- The Washington Times - Thursday, August 6, 2009

DENVER | Those who make a living cutting down trees or selling snowmobiles took a hit Wednesday when a federal appeals court banned road construction on more than 50 million acres of national forest.

A three-judge panel of the 9th U.S. Circuit Court of Appeals, led by Judge Robert Beezer, upheld a lower-court ruling declaring the 2005 Bush administration roadless rule invalid.

Under the Bush plan, known as the State Petitions Rule, states were given the authority to develop road-building policies, whether to ban or to allow, in national forests within their boundaries. The panel decided that the Bush-era U.S. Forest Service rule violated such federal laws as the Endangered Species Act and the National Environmental Policy Act.

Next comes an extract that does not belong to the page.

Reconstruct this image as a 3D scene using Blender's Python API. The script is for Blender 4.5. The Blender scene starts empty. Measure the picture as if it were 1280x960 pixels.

Wednesday’s decision effectively reinstates the 2001 Clinton administration roadless plan, which blocks road construction on 58.5 million acres, or about one-third of the area managed by the U.S. Forest Service.

“The Forest Service’s use of a categorical exemption to repeal the nationwide protections of the Roadless Rule and to invite States to pursue varying rules for roadless area management was unreasonable,” Judge Beezer wrote in the panel’s 38-page opinion. “It was likewise unreasonable for the Forest Service to assert that the environment, listed species, and their critical habitats would be unaffected by this regulatory change.”

The ruling was immediately hailed by environmental groups, which had been fighting the Bush rule for years. Kristen Boyles, an attorney with Earthjustice, which has led the fight against the Bush roadless rule, called on the Obama administration to adopt the Clinton plan as a “permanent” national strategy.

“We’re not out of the woods yet,” said Ms. Boyles. “This decision halts the Bush administration assault on roadless areas, but the Obama administration should now take the next steps necessary to make protection permanent.”

At the same time, supporters of the Bush plan weren’t panicking. The courts have issued a patchwork of sometimes contradictory decisions on the roadless rule, with another ruling expected in a related case now before the more-conservative 10th U.S. Circuit Court of Appeals in Denver.

“Everything is in a state of flux right now,” said Dennis Porter, attorney for the California Association of Four Wheel Drive Clubs in Sacramento, which was named as a defendant-intervenor in the case.

Two states — Idaho statewide, and Alaska in the Tongass National Forest — had previously created their own state plans that would allow some roads in national forests.

Mike King, deputy director of the Colorado Department of Natural Resources, said the 9th Circuit ruling, which does not cover Colorado, wouldn’t affect his state’s decision to go forward with its own plan under the State Petitions Rule to allow some road-building.

“We’re not going to suspend our process. We believe we have a product better suited to Colorado forests than the 2001 rule,” Mr. King said.

He agreed that Wednesday’s ruling hardly settled the issue. For example, he said, the decision left it unclear as to whether it applied to states other than the 9th Circuit’s jurisdiction.

“This ruling, although some want to declare this the end of the chapter, it’s hardly that,” Mr. King said. “It’s the latest chapter in a very long book.”

Agriculture Secretary Tom Vilsack said earlier this year that any project in the proposed roadless areas would have to receive his personal approval, but he hasn’t yet weighed in on whether he backs the 2001 Clinton plan.